Task objective ▸ Beneath this sentence is a set of records; write each of them out exactly.

Data for the task ▸
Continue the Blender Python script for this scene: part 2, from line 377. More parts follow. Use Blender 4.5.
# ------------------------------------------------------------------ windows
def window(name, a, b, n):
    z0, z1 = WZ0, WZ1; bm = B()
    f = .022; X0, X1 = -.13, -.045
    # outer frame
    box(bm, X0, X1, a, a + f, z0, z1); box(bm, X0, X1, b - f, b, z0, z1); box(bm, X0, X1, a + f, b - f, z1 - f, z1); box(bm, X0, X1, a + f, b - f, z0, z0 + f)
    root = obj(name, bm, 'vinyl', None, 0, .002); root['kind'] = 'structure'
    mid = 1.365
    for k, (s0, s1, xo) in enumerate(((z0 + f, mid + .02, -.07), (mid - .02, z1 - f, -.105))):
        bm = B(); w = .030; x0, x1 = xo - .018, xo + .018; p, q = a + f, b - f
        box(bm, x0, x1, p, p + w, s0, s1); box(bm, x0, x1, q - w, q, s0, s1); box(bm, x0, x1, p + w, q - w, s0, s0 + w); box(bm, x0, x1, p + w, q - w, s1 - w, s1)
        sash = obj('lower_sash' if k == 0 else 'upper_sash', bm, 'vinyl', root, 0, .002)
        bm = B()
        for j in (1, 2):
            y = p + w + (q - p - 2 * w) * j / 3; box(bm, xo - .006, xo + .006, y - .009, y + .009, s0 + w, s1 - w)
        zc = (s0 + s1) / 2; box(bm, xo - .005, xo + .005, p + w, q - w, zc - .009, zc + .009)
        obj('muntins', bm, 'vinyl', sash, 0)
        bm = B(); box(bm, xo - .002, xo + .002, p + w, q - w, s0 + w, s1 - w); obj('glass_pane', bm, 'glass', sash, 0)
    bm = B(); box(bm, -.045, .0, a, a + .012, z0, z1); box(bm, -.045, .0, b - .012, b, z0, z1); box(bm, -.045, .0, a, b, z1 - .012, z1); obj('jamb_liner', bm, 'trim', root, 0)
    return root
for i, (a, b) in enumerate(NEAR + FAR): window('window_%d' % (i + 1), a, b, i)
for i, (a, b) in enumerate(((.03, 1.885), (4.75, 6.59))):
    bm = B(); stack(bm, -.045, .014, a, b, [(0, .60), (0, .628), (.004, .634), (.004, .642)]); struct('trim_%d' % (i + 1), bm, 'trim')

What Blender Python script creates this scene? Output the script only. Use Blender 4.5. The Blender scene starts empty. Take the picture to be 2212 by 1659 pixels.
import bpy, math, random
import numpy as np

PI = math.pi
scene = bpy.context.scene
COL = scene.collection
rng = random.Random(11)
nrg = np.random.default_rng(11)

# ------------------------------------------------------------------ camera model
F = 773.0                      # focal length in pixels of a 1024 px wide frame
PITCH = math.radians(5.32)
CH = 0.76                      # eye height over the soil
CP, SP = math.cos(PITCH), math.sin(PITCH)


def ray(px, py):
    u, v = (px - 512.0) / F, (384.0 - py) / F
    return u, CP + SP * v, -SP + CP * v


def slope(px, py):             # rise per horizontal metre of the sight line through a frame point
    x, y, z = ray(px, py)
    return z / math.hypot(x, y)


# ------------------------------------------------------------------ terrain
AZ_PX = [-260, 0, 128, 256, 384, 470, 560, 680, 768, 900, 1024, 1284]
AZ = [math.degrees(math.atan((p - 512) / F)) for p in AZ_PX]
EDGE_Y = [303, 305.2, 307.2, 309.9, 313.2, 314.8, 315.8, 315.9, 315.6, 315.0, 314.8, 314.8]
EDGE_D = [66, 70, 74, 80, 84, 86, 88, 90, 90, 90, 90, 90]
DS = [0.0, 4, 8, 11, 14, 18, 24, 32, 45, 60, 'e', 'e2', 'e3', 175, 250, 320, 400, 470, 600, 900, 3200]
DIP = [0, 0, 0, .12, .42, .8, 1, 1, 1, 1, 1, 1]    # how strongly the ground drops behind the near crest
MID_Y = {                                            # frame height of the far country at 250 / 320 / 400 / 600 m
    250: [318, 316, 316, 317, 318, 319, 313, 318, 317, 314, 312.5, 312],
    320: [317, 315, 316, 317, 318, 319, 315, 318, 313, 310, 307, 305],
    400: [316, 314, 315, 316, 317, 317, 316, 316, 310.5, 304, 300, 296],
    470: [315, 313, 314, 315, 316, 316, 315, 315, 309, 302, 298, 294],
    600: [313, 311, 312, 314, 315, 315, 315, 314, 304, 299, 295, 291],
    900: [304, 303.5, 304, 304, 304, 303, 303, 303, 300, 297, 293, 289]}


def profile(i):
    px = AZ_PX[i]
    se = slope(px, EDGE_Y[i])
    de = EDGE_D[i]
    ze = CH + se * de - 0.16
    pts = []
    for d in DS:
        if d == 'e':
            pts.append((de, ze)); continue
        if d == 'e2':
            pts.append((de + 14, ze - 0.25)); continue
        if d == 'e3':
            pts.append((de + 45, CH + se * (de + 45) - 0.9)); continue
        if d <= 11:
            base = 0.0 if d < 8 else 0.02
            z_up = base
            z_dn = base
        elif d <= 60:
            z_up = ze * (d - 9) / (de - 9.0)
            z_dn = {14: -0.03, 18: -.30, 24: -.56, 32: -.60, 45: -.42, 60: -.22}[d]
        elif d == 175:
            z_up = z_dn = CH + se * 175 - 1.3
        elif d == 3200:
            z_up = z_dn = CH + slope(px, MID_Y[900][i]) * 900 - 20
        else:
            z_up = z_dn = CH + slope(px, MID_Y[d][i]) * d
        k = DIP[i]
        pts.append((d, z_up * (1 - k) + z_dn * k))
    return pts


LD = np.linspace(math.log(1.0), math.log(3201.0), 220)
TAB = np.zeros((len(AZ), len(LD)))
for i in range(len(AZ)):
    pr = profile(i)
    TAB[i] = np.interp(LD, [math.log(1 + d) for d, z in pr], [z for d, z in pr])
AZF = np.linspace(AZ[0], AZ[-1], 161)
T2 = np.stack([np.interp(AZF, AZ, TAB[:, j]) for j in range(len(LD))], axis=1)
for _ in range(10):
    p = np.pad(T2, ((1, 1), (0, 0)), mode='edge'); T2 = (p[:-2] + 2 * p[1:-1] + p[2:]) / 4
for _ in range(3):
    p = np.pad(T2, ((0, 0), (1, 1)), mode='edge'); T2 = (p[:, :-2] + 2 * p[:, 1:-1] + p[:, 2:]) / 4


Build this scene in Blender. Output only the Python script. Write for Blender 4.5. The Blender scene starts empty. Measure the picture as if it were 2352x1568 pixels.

Result of the exercise ▸
Continue the Blender Python script for this scene: part 2, from line 377. More parts follow. Use Blender 4.5.
# ------------------------------------------------------------------ windows
def window(name, a, b, n):
    z0, z1 = WZ0, WZ1; bm = B()
    f = .022; X0, X1 = -.13, -.045
    # outer frame
    box(bm, X0, X1, a, a + f, z0, z1); box(bm, X0, X1, b - f, b, z0, z1); box(bm, X0, X1, a + f, b - f, z1 - f, z1); box(bm, X0, X1, a + f, b - f, z0, z0 + f)
    root = obj(name, bm, 'vinyl', None, 0, .002); root['kind'] = 'structure'
    mid = 1.365
    for k, (s0, s1, xo) in enumerate(((z0 + f, mid + .02, -.07), (mid - .02, z1 - f, -.105))):
        bm = B(); w = .030; x0, x1 = xo - .018, xo + .018; p, q = a + f, b - f
        box(bm, x0, x1, p, p + w, s0, s1); box(bm, x0, x1, q - w, q, s0, s1); box(bm, x0, x1, p + w, q - w, s0, s0 + w); box(bm, x0, x1, p + w, q - w, s1 - w, s1)
        sash = obj('lower_sash' if k == 0 else 'upper_sash', bm, 'vinyl', root, 0, .002)
        bm = B()
        for j in (1, 2):
            y = p + w + (q - p - 2 * w) * j / 3; box(bm, xo - .006, xo + .006, y - .009, y + .009, s0 + w, s1 - w)
        zc = (s0 + s1) / 2; box(bm, xo - .005, xo + .005, p + w, q - w, zc - .009, zc + .009)
        obj('muntins', bm, 'vinyl', sash, 0)
        bm = B(); box(bm, xo - .002, xo + .002, p + w, q - w, s0 + w, s1 - w); obj('glass_pane', bm, 'glass', sash, 0)
    bm = B(); box(bm, -.045, .0, a, a + .012, z0, z1); box(bm, -.045, .0, b - .012, b, z0, z1); box(bm, -.045, .0, a, b, z1 - .012, z1); obj('jamb_liner', bm, 'trim', root, 0)
    return root
for i, (a, b) in enumerate(NEAR + FAR): window('window_%d' % (i + 1), a, b, i)
for i, (a, b) in enumerate(((.03, 1.885), (4.75, 6.59))):
    bm = B(); stack(bm, -.045, .014, a, b, [(0, .60), (0, .628), (.004, .634), (.004, .642)]); struct('trim_%d' % (i + 1), bm, 'trim')

What Blender Python script creates this scene? Output the script only. Use Blender 4.5. The Blender scene starts empty. Take the picture to be 2212 by 1659 pixels.
import bpy, math, random
import numpy as np

PI = math.pi
scene = bpy.context.scene
COL = scene.collection
rng = random.Random(11)
nrg = np.random.default_rng(11)

# ------------------------------------------------------------------ camera model
F = 773.0                      # focal length in pixels of a 1024 px wide frame
PITCH = math.radians(5.32)
CH = 0.76                      # eye height over the soil
CP, SP = math.cos(PITCH), math.sin(PITCH)


def ray(px, py):
    u, v = (px - 512.0) / F, (384.0 - py) / F
    return u, CP + SP * v, -SP + CP * v


def slope(px, py):             # rise per horizontal metre of the sight line through a frame point
    x, y, z = ray(px, py)
    return z / math.hypot(x, y)


# ------------------------------------------------------------------ terrain
AZ_PX = [-260, 0, 128, 256, 384, 470, 560, 680, 768, 900, 1024, 1284]
AZ = [math.degrees(math.atan((p - 512) / F)) for p in AZ_PX]
EDGE_Y = [303, 305.2, 307.2, 309.9, 313.2, 314.8, 315.8, 315.9, 315.6, 315.0, 314.8, 314.8]
EDGE_D = [66, 70, 74, 80, 84, 86, 88, 90, 90, 90, 90, 90]
DS = [0.0, 4, 8, 11, 14, 18, 24, 32, 45, 60, 'e', 'e2', 'e3', 175, 250, 320, 400, 470, 600, 900, 3200]
DIP = [0, 0, 0, .12, .42, .8, 1, 1, 1, 1, 1, 1]    # how strongly the ground drops behind the near crest
MID_Y = {                                            # frame height of the far country at 250 / 320 / 400 / 600 m
    250: [318, 316, 316, 317, 318, 319, 313, 318, 317, 314, 312.5, 312],
    320: [317, 315, 316, 317, 318, 319, 315, 318, 313, 310, 307, 305],
    400: [316, 314, 315, 316, 317, 317, 316, 316, 310.5, 304, 300, 296],
    470: [315, 313, 314, 315, 316, 316, 315, 315, 309, 302, 298, 294],
    600: [313, 311, 312, 314, 315, 315, 315, 314, 304, 299, 295, 291],
    900: [304, 303.5, 304, 304, 304, 303, 303, 303, 300, 297, 293, 289]}


def profile(i):
    px = AZ_PX[i]
    se = slope(px, EDGE_Y[i])
    de = EDGE_D[i]
    ze = CH + se * de - 0.16
    pts = []
    for d in DS:
        if d == 'e':
            pts.append((de, ze)); continue
        if d == 'e2':
            pts.append((de + 14, ze - 0.25)); continue
        if d == 'e3':
            pts.append((de + 45, CH + se * (de + 45) - 0.9)); continue
        if d <= 11:
            base = 0.0 if d < 8 else 0.02
            z_up = base
            z_dn = base
        elif d <= 60:
            z_up = ze * (d - 9) / (de - 9.0)
            z_dn = {14: -0.03, 18: -.30, 24: -.56, 32: -.60, 45: -.42, 60: -.22}[d]
        elif d == 175:
            z_up = z_dn = CH + se * 175 - 1.3
        elif d == 3200:
            z_up = z_dn = CH + slope(px, MID_Y[900][i]) * 900 - 20
        else:
            z_up = z_dn = CH + slope(px, MID_Y[d][i]) * d
        k = DIP[i]
        pts.append((d, z_up * (1 - k) + z_dn * k))
    return pts


LD = np.linspace(math.log(1.0), math.log(3201.0), 220)
TAB = np.zeros((len(AZ), len(LD)))
for i in range(len(AZ)):
    pr = profile(i)
    TAB[i] = np.interp(LD, [math.log(1 + d) for d, z in pr], [z for d, z in pr])
AZF = np.linspace(AZ[0], AZ[-1], 161)
T2 = np.stack([np.interp(AZF, AZ, TAB[:, j]) for j in range(len(LD))], axis=1)
for _ in range(10):
    p = np.pad(T2, ((1, 1), (0, 0)), mode='edge'); T2 = (p[:-2] + 2 * p[1:-1] + p[2:]) / 4
for _ in range(3):
    p = np.pad(T2, ((0, 0), (1, 1)), mode='edge'); T2 = (p[:, :-2] + 2 * p[:, 1:-1] + p[:, 2:]) / 4


Build this scene in Blender. Output only the Python script. Write for Blender 4.5. The Blender scene starts empty. Measure the picture as if it were 2352x1568 pixels.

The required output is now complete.